Nubank, the leading digital banking platform in Latin America, is setting its sights on integrating dollar-pegged stablecoins with its credit card offering, aiming to enhance payment capabilities and connect digital assets with traditional banking.
The announcement was made by Nubank’s vice-chairman, Roberto Campos Neto, who previously served as the governor of Brazil’s central bank. Speaking at the Meridian 2025 conference, Campos Neto emphasized the pivotal role of blockchain technology in creating synergies between digital currencies and conventional financial systems.
According to reports from local media, Nubank is gearing up to initiate pilot tests that will enable customers to use stablecoins for credit card transactions. This move is part of a wider strategy to bridge the gap between digital assets and banking services. Campos Neto remarked, “What the data shows is that people aren’t buying to transact; they’re buying as a store of value. We need to understand this evolution in consumer behavior.” He also pointed out the need for banks to innovate by accepting tokenized deposits and leveraging these assets to extend credit to consumers.
Launched in 2013 in São Paulo, Nubank has rapidly grown to serve over 100 million clients across Brazil, Mexico, and Colombia. The bank took its first steps into the cryptocurrency market in 2022, investing 1% of its net assets in Bitcoin while also introducing crypto trading options for its customer base. In March 2025, Nubank expanded its cryptocurrency offerings to include four additional altcoins: Cardano (ADA), Cosmos (ATOM), Near Protocol (NEAR), and Algorand (ALGO).
This push towards stablecoin integration comes amidst a significant uptick in stablecoin use across Latin America. Recent statistics reveal that up to 90% of cryptocurrency transactions in Brazil are now associated with stablecoins, as highlighted by the president of the Central Bank of Brazil at a recent Bank for International Settlements event. The trend is similarly notable in Argentina, where persistent inflation rates exceeding 100% have prompted consumers to seek refuge in stablecoins.
A report from Bitso in March 2025 indicated that USDt (USDT) and USDC (USDC) constituted a staggering 50% and 22% of all cryptocurrency purchases in Argentina, respectively. Additionally, across the Latin American region, stablecoins accounted for 39% of all transactions on the Bitso platform during 2024.
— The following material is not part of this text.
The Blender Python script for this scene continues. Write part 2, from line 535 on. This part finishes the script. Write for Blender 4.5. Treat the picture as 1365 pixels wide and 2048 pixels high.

Further emphasizing the regional momentum for stablecoin adoption, Bolivia’s Central Bank signed a collaboration agreement with El Salvador in July 2025 to bolster the use of cryptocurrencies as a credible alternative to fiat currencies. After the country lifted its ban on cryptocurrencies in June 2024, banks in Bolivia were granted permission to conduct transactions involving Bitcoin and stablecoins.
In Venezuela, where a staggering inflation rate of 229% was recorded in May, stablecoins like USDt are increasingly being used in everyday transactions, replacing the bolívar in commerce ranging from grocery purchases to salary payments. Data from Chainalysis indicates that stablecoins comprised 47% of all crypto transactions under $10,000 in Venezuela in 2024.
Nubank’s foray into stablecoin payments highlights a broader trend in Latin America, as traditional banking institutions adapt to the evolving financial landscape marked by the growing prominence of cryptocurrencies. This strategic move could herald a new era for consumer payments in the region.